Cinema of South Africa | |
---|---|
No. of screens | 857 (2010)[1] |
• Per capita | 1.9 per 100,000 (2010)[1] |
Main distributors | Ster-Kinekor 38.8% Nu-Metro 35.7% Uip 21.7%[2] |
Produced feature films (2016)[3] | |
Total | 28 |
Number of admissions (2011)[4] | |
Total | 22,400,000 |
Gross box office (2016)[3] | |
Total | R1.14 billion |
National films | R69 million (6%) |
The cinema of South Africa refers to the films and film industry of South Africa. Films have been made in English and Afrikaans (List of Afrikaans-language films). Many foreign films have been produced about South Africa, including many involving race relations.
The first South African film to achieve international acclaim and recognition was the 1980 comedy The Gods Must Be Crazy, written, produced and directed by Jamie Uys. Set in the Kalahari, it told the story about how life in the community of Bushmen is changed when a Coke bottle, thrown out of an airplane, suddenly lands from the sky. Despite the fact that the film presented an incorrect perspective of the Khoisan san people, by framing them as a primitive society enlightened by the modernity of a falling Coke bottle. The late Jamie Uys, who wrote and directed The Gods Must Be Crazy, also had success overseas in the 1970s with his films Funny People and Funny People II, similar to the TV series Candid Camera in the United States. Leon Schuster's You Must Be Joking! films are in the same genre, and were popular among the white population of South Africa during apartheid.
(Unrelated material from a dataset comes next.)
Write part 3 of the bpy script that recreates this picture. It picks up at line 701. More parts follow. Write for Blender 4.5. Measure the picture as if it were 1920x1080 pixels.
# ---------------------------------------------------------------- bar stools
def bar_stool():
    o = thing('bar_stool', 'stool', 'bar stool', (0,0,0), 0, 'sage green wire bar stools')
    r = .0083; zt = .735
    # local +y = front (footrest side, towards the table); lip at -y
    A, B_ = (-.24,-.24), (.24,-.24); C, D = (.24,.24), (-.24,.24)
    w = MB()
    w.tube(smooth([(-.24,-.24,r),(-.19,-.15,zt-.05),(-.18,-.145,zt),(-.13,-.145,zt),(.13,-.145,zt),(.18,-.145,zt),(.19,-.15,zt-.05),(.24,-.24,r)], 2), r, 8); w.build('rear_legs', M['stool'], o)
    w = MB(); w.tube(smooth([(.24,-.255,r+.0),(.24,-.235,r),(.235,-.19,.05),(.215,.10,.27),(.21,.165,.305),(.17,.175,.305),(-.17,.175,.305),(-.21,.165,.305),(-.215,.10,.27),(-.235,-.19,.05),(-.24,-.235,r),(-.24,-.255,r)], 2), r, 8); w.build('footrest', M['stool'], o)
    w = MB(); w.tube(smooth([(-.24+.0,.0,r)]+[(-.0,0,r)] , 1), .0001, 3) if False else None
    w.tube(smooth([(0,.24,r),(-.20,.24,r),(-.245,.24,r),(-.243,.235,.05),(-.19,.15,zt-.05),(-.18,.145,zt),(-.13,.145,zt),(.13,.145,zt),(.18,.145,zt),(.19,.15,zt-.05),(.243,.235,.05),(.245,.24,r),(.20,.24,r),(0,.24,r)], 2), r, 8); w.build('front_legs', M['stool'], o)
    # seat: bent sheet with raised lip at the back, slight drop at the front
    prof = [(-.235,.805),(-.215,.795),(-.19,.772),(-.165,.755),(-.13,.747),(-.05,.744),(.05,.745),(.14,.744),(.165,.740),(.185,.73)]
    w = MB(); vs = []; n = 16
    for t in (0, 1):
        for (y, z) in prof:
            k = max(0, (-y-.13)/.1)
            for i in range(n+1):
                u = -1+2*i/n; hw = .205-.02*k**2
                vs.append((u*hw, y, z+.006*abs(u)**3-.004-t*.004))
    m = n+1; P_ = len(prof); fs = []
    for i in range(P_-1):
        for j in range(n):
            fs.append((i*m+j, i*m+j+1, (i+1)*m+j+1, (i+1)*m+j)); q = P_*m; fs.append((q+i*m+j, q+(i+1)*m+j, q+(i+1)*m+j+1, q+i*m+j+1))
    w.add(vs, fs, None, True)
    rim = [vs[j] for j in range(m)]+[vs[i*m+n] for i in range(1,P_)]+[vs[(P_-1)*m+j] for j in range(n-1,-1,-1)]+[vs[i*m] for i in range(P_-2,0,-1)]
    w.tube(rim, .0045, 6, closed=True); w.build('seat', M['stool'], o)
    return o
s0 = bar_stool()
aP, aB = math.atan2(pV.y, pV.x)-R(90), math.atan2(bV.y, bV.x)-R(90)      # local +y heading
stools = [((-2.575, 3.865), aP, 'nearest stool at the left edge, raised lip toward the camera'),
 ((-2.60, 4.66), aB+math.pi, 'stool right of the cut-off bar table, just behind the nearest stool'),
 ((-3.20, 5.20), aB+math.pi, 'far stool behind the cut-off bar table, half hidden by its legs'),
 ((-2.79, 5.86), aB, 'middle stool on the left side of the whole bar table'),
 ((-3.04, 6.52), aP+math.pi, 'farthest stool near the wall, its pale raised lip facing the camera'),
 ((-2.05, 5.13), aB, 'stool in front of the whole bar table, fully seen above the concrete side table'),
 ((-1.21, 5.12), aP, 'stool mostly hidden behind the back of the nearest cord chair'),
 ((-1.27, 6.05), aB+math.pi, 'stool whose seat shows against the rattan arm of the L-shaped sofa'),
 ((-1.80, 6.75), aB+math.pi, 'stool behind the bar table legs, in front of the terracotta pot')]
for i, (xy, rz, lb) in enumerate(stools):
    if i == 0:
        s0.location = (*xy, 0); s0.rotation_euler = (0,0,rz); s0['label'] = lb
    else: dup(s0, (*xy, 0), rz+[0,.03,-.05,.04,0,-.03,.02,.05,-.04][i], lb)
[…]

Another high-profile film portraying South Africa was District 9 in 2009. Directed by Neill Blomkamp, a native South African, and produced by The Lord of the Rings trilogy director Peter Jackson, the action/science-fiction film depicts a sub-class of alien refugees forced to live in the slums of Johannesburg in what many saw as a creative allegory for apartheid. The film was a critical and commercial success worldwide, and was nominated for four Academy Awards, including Best Picture, at the 82nd Academy Awards.